| How exactly does one create designs of their own without importing? How do they have others design for them without importing? Secondly, the data involved in the entire process being open means we don't have to talk about these silly things. And that is what an unlimited looks like. Actual open machines that take open data, are limited. Ones that are not open, that do not take open data are in fact quite Limited. And I didn't say anything about legal. It probably is, and I'm sure they're team vetted it too. I am all for revisiting what is legal and what is not, and or how we value things so Market forces determine that in a better way too. I don't care how it goes. I care very much about machines being limited by software. And be really clear, if there is preferred software for use with the machine, and it adds some real value of some kind, that's all fine and good. The perfectly Fair way to compete, and people will benefit from that value. That isn't what's going on here. The fact that the operation data stream isn't open, creates artificial value, but they're trading on. That'll ultimately comes at the expense of anyone who bought into this. The real standard should be a decade from now someone finds one of these in a dumpster fixes it up and can drive it with whatever tools they feel like to make the data that they need. Meta: I use voice input on this one sorry for the random capitalization typos. |
I'm not a Cricut user, but Cricut said:
“Any project created within Design Space with images or fonts found in Design Space can be modified and do not count as a personal image upload. If users want to use images from other applications, such as a .jpg or .png, and upload those images to Design Space, that counts as a personal image upload.”

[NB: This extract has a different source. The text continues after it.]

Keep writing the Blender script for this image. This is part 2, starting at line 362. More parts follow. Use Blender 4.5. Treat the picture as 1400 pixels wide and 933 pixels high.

And I didn't say anything about legal. It probably is, and I'm sure they're team vetted it too.
Then I think we're arguing the same point -- what Cricut did is bad, but probably legal and well within their rights and it is what happens when people embrace closed platforms without understanding the drawbacks.
It's the same thing that leads people to buy $80 inkjet printers that only work with DRM'ed inkjet cartridges that cost $60 for a set of cartridges that contain $3 worth of ink.